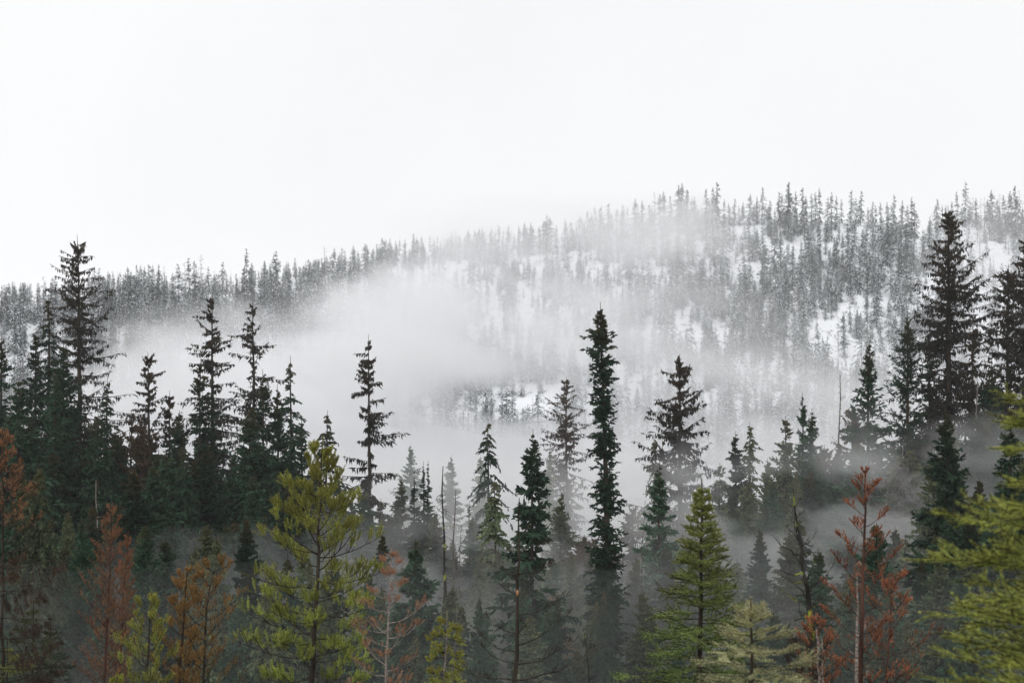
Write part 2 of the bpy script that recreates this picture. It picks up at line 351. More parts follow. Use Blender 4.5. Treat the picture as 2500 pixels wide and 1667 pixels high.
def snag(H, seed, n_br=40, R=0.8, base=0.1, el=15, trunk_r=None, lean=0.0, top_break=True, curve=0.1, droop=0):
    rng = np.random.default_rng(seed); g = Geo(); tr = trunk_r or H * 0.008
    S = 18; tt = np.linspace(0, 1, S)
    wob = np.cumsum(rng.normal(size=(S, 2)), 0) * H * 0.0025
    TP = np.stack([lean * H * tt + wob[:, 0] - lean * H, wob[:, 1], tt * H], -1)
    V, Fc = tubes(TP[None], (tr * (1 - 0.9 * tt) * (1 + 0.15 * rng.normal(size=S)))[None], 6); g.add(V, Fc)
    br = Geo()
    t = base + (0.97 - base) * rng.random(n_br); az = rng.random(n_br) * 6.283
    L = R * (0.25 + 0.75 * rng.random(n_br) ** 1.5) * np.clip(1.3 - t, 0.25, 1)
    s = np.linspace(0, 1, 6)
    org = np.stack([np.interp(t, tt, TP[:, 0]), np.interp(t, tt, TP[:, 1]), t * H], -1)
    h = np.stack([np.cos(az), np.sin(az), 0 * az], -1); e = np.radians(el + rng.normal(size=n_br) * 18)
    jit = np.cumsum(rng.normal(size=(n_br, 6, 3)), 1) * (L * 0.045)[:, None, None]; jit[:, 0] = 0
    P = org[:, None] + h[:, None] * (L[:, None] * s * np.cos(e)[:, None])[..., None] + jit
    P[..., 2] += L[:, None] * (s * np.sin(e)[:, None] + curve * s ** 2)
    V, Fc = tubes(P, np.clip(L * 0.02, 0.006, 0.05)[:, None] * (1 - .8 * s)[None], 3); br.add(V, Fc)
    # side twigs
    m = 5; bi = np.repeat(np.arange(n_br), m); ks = rng.integers(1, 5, n_br * m)
    p0 = P[bi, ks]; d = nrm(h[bi] * .5 + rng.normal(size=(len(bi), 3)) * .7 + [0, 0, -droop]); l = L[bi] * (0.15 + 0.25 * rng.random(len(bi)))
    Q = p0[:, None] + d[:, None] * (l[:, None] * np.linspace(0, 1, 3))[..., None]
    V, Fc = tubes(Q, np.tile(np.array([0.006, 0.005, 0.002]) * max(1, H / 14), (len(bi), 1)), 3); br.add(V, Fc)
    return g, br

def place(px, py, d):
    """world point seen at photo pixel px, py at depth d; returns x, y, z"""
    return (px - 1250) / F * d, d, (833 - py) / F * d

def put_tree(name, label, cat, group, px, py, d, wood_mat, fol_mat, maker, rot=None, **kw):
    x, y, zt = place(px, py, d); gz = float(ground_z(x, y)); H = zt - gz
    root = bpy.data.objects.new(name, None); C.objects.link(root); root.location = (x, y, gz - 0.1)
    tag(root, label, cat, group)
    if maker == 'snag':
        wd, br = snag(H + .1, **kw)
        link('trunk', wd.mesh('trunk', wood_mat, True), root)
        link('branches', br.mesh('branches', fol_mat or wood_mat), root)['kind'] = 'stuff'
    else:
        wd, fo = conifer(H + .1, **kw)
        link('trunk', wd.mesh('trunk', wood_mat), root)
        link('crown', fo.mesh('crown', fol_mat), root)
    return root

# ------------------------------------------------------------------ hill forest
random.seed(4)
hill_protos = []
pcol = bpy.data.collections.new('hill_tree_kinds')
for i in range(12):
    if i < 8:
        Hh = 16
        wd, fo = conifer(Hh, [3.1, 3.7, 4.3, 2.7, 3.9, 2.1, 4.6, 3.0][i], 500 + i, n_br=[110, 120, 130, 95, 125, 95, 130, 110][i], base=0.04 if i != 3 else .15, power=[.95, .9, 1.0, .8, 1.0, .75, 1.05, .85][i],
                         el_top=25, el_bot=-35, curve=-0.1, twigs=7, tw=1.0, width=0.36, sub=1, hang=0.3, rag=0.35, secamp=.7, flat=.1, shape='cone' if i != 5 else 'spire', k_tr=3)
        mats = [M['bark'], M['hill']]
    else:
        Hh = 16
        wd, fo = conifer(Hh, [1.8, 2.2, 1.6, 1.9][i - 8], 600 + i, n_br=45, base=0.25, power=.6, el_top=20, el_bot=-10, curve=-0.2, twigs=5, tw=0.6, width=0.12, sub=1, rag=.5, shape='ragged', k_tr=3)
        mats = [M['barkgrey'], M['hill_dead'] if i > 9 else M['hill']]
    Vw = np.concatenate(wd.V); Vf = np.concatenate(fo.V); Fw = np.concatenate(wd.F); Ff = np.concatenate(fo.F) + len(Vw)
    me = mesh_np('snowy_fir_kind', np.concatenate([Vw, Vf]), np.concatenate([Fw, Ff]), mats,
                 np.concatenate([np.concatenate(wd.K), np.concatenate(fo.K)]), np.concatenate([np.zeros(len(Fw)), np.ones(len(Ff))]))
    hill_protos.append(me)
    o = bpy.data.objects.new('kind_%02d' % i, me); pcol.objects.link(o)

# skyline trees read off the photo: (px, top py, height in px, kind)
SKY = []
def S(s, kinds=(0, 1, 2, 4, 7)):
    for tok in s.split():
        a = tok.split(','); SKY.append((float(a[0]), float(a[1]), float(a[2]), int(a[3]) if len(a) > 3 else random.choice(kinds)))
S("2,695,90 24,690,95 50,694,80 56,688,90,3 75,690,85 90,688,90,5 108,672,100,8 125,676,95 138,672,100,5 155,690,90 222,676,80 232,655,110,1 250,672,90 267,665,90,7 276,660,100,8 290,660,100 300,668,95 312,654,120,1 320,660,90,1 335,665,85 347,645,120,2 354,650,110,2 364,642,120,7 376,655,95,8 388,643,120,1 402,648,90,8 422,665,90 436,652,100,8 452,637,130,8 460,628,140,5 478,635,120,3 490,618,140,10 508,650,110,1 524,668,90 541,637,130,1 553,660,100,9 568,665,90,10 590,665,80 602,605,150,5 597,648,110 622,658,90,8 647,634,110,3 662,655,80 681,611,150,1 697,652,80 708,653,90,5 731,648,70,7 741,645,60 757,638,70,5 770,634,65 778,632,70,5 790,640,50")
S("707,655,60,5 732,650,55 745,648,50 756,642,50,5 770,640,50 777,635,55,5 790,640,45 800,640,50,7 813,632,60,5 835,602,85,7 842,630,50 864,598,90,2 873,610,60 890,593,80,2 898,595,75,1 912,605,60,5 921,592,70,7 930,600,60,5 941,584,75,5 946,600,60,5 957,600,55 967,586,60,7 975,590,55 988,584,65,1 1009,567,85,7 1018,578,70,2 1038,600,45 1053,586,50,8 1062,600,45 1085,598,40 1102,588,50,7 1110,595,40 1120,578,55,5 1135,575,60 1142,564,65,5 1160,560,70,2 1170,558,65,5 1198,565,55,7 1209,560,60,5 1217,575,45 1228,560,60,7 1239,556,65,2 1268,560,55,7 1284,553,60,5 1293,541,75,5 1300,550,70,2 1327,535,80,2 1345,528,85,2 1358,548,60,5 1377,546,60,5 1395,540,65,7")
S("1411,525,70,2 1423,530,65,2 1436,512,85,7 1443,520,70,2 1463,508,80,7 1472,500,90,7 1483,493,95,7 1505,508,80,2 1521,497,85,7 1530,505,70,5 1552,484,100,2 1570,487,95,2 1585,495,80,7 1599,467,100,8 1613,472,100,2 1622,466,110,2 1637,475,90 1655,450,120,2 1664,446,120,2 1673,460,110,7 1680,462,90,5 1691,480,100,2 1703,515,50,5 1726,458,110,7 1742,455,105,7 1753,441,120,7 1768,485,70,5 1778,495,60,5 1793,482,75,7 1805,500,60 1830,472,90,2 1848,479,80,5 1861,453,110,7 1880,487,90,7 1892,510,60,5 1903,465,100,7 1910,470,90,5 1927,440,140,7 1922,455,100,1 1944,466,90,5 1958,455,110,7 1969,478,70,5 1982,472,80,5 1990,468,80,5 2001,458,95,5 2020,480,80,1 2030,468,85,5 2041,476,80,5 2053,485,70,5 2075,461,105,7 2090,482,70,5 2101,463,95,7 2119,505,50 2129,490,60,7 2140,500,50,5 2150,493,60,5 2165,492,60,5 2182,473,75,7 2200,488,60,1 2214,500,50 2224,480,70,5 2234,492,60,7")
S("2270,540,60,7 2287,483,90,7 2300,500,75,5 2337,467,80,5 2355,441,100,1 2374,480,70,8 2384,482,70,5 2394,483,70,8 2404,480,70,8 2422,462,90,2 2440,470,80,9 2455,475,80,5 2462,472,80,5 2480,450,120,7 2493,462,100,8 2310,500,70,5 2325,490,70,5 2368,490,60 2412,485,70 2435,485,70,7 2448,480,75,8 2471,465,90,5")
# larger trees standing out on the slope: (px, top py, height px, kind)
S("1867,598,90,2 1818,615,90,2 1745,665,110,2 1765,675,110,2 1790,690,90,7 1720,690,110,2 2070,553,110,7 2115,548,120,7 2145,580,110,7 2175,610,110,2 2195,650,110,7 2225,640,100,5 2270,525,110,2 2230,560,90,7 2100,600,120,7 1920,640,90,7 1955,670,100,2 1985,640,90,7 2030,660,100,7 1640,640,110,7 1600,660,100,2 1560,640,90,7 1680,620,100,7 1690,560,90,2 1480,620,90,2 1520,700,100,2 1420,640,90,7 2140,690,110,2 2170,730,100,7 2060,760,100,2 1880,700,110,2 1840,760,100,7 1960,780,110,2 1730,790,90,7 2000,560,90,5 1990,600,80,7 1360,600,80,2 1340,640,90,2 370,740,60,7 300,715,80,2 345,725,70,2 385,700,90,2 430,745,60,1 480,700,80,5 560,710,70,2 640,720,70,7 2476,560,120,7 2480,480,100,5 1700,700,90,1 270,760,90,8 245,750,90,2 610,640,130,2 495,690,100,5 660,690,70,2 200,700,90,1 170,720,90,2")

def zone(u):
    for lim, nme in [(95, 'by the left frame edge'), (175, 'left of the bare-topped giant'), (270, 'right of the bare-topped giant'), (400, 'above the open black tree'), (500, 'above the conical dark fir'), (575, 'behind the lichen-hung spire'),
                     (690, 'behind the forked spruce'), (830, 'above the big pine'), (960, 'above the lone ragged spruce'), (1100, 'where fog touches the ridge'), (1250, 'above the rusty-topped fir'), (1400, 'left of the column tree'),
                     (1540, 'above the column tree'), (1700, 'above the shaggy spruce'), (1850, 'left of the open snowfield'), (2010, 'over the open snowfield'), (2170, 'above the cone-shaped fir'), (2280, 'left of the black giant'), (2390, 'right of the black giant')]:
        if u < lim: return nme
    return 'by the right frame edge'
ORD = ['leftmost', 'second from left', 'third from left', 'fourth from left', 'fifth from left', 'sixth from left', 'seventh from left', 'eighth from left', 'ninth from left', 'tenth from left', 'eleventh from left', 'twelfth from left']
def tell_apart(objs):
    by = {}
    for o in objs: by.setdefault(o['label'], []).append(o)
    for lab, os_ in by.items():
        if len(os_) < 2: continue
        os_.sort(key=lambda o: o.location.x / o.location.y)
        for i, o in enumerate(os_):
            if i < len(ORD): o['label'] = (('left of two: ' if i == 0 else 'right of two: ') if len(os_) == 2 else ORD[i] + ', ') + lab
KN = {0: 'snow-dusted fir', 1: 'broad snow-dusted fir', 2: 'full dark fir', 3: 'high-crowned fir', 4: 'snowy fir', 5: 'narrow spire-like fir', 6: 'wide snowy fir', 7: 'slender snow-flecked fir',
      8: 'thin ragged fir', 9: 'sparse ragged fir', 10: 'dead grey conifer', 11: 'leafless conifer'}
pts = []   # indiv: x,y,z,scale,kind,label
indiv = []
for (px, py, hp, kd) in SKY:
    D0 = float(ridge_d(px)); rv = float(ridge_v(px)); foot = py + hp
    if foot <= rv + 14: d = D0 - 2 + random.uniform(-4, 8)
    else:
        vb = 833 + 46 * F / 420; s = ((foot - vb) / (rv - vb)) ** (1 / 0.92); d = 420 + np.clip(s, 0, 1) * (D0 - 420)
    x = (px - 1250) / F * d; z0 = float(ground_z(x, d)); zt = (833 - py) / F * d; H = np.clip(zt - z0 + .3, 7, 34)
    ridge = foot <= rv + 14
    lab = '%s %s %s' % ('tall' if H > 21 else ('small' if H < 11 else 'mid-height'), KN[kd], ('on the skyline ' if ridge else 'on the slope ') + zone(px))
    indiv.append((x, d, z0, H / 16, kd, lab, 'firs along the ridge skyline' if ridge else 'firs standing out on the snowy slope'))

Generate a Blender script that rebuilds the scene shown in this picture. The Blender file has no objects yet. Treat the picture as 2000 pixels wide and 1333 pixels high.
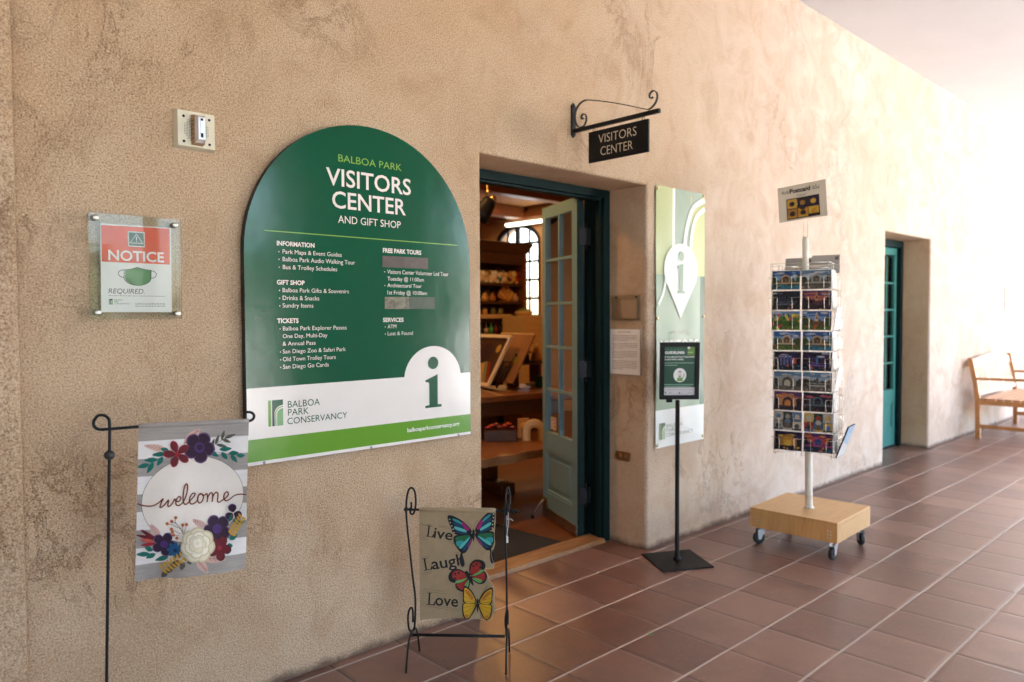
import bpy, bmesh, math, random
from mathutils import Vector as V, Matrix
rad = math.radians
random.seed(7)
S = bpy.context.scene
COL = S.collection

# ---------------------------------------------------------------- camera, light, exposure
cd = bpy.data.cameras.new('camera'); cam = bpy.data.objects.new('camera', cd); COL.objects.link(cam)
cd.sensor_width = 36; cd.lens = 26.359; cd.clip_start = 0.05; cd.clip_end = 400
yaw, pitch, roll = 0.7563, -0.0344, -0.0043
fw = V((math.sin(yaw)*math.cos(pitch), math.cos(yaw)*math.cos(pitch), math.sin(pitch)))
rt = fw.cross(V((0, 0, 1))).normalized(); up = rt.cross(fw)
r2 = rt*math.cos(roll)+up*math.sin(roll); u2 = up*math.cos(roll)-rt*math.sin(roll)
cam.matrix_world = Matrix(((r2.x, u2.x, -fw.x, -2.424), (r2.y, u2.y, -fw.y, -2.632), (r2.z, u2.z, -fw.z, 1.383), (0, 0, 0, 1)))
cd.dof.use_dof = True; cd.dof.focus_distance = 2.75; cd.dof.aperture_fstop = 2.4
S.camera = cam

SUN_EL, SUN_AZ = 52, 62          # degrees; azimuth of the sun measured from +Y towards +X
w = bpy.data.worlds.new('World'); S.world = w; w.use_nodes = True
nt = w.node_tree; bg = nt.nodes['Background']
sk = nt.nodes.new('ShaderNodeTexSky'); sk.sky_type = 'NISHITA'; sk.sun_disc = False
sk.sun_elevation = rad(SUN_EL); sk.sun_rotation = rad(SUN_AZ); sk.dust_density = 2.5
nt.links.new(sk.outputs[0], bg.inputs[0]); bg.inputs[1].default_value = 0.15
sd = bpy.data.lights.new('sun', 'SUN'); sd.energy = 4.0; sd.angle = rad(0.5); sd.color = (1, 0.95, 0.87)
so = bpy.data.objects.new('sun', sd); COL.objects.link(so)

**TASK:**
Both the line with "Generate a Blender" and the line with "COL = S.collection" belong in the copy, along with every line between them; set them down exactly and skip the pictures.

**RESULT OF THE TASK:**
Generate a Blender script that rebuilds the scene shown in this picture. The Blender file has no objects yet. Treat the picture as 2000 pixels wide and 1333 pixels high.
import bpy, bmesh, math, random
from mathutils import Vector as V, Matrix
rad = math.radians
random.seed(7)
S = bpy.context.scene
COL = S.collection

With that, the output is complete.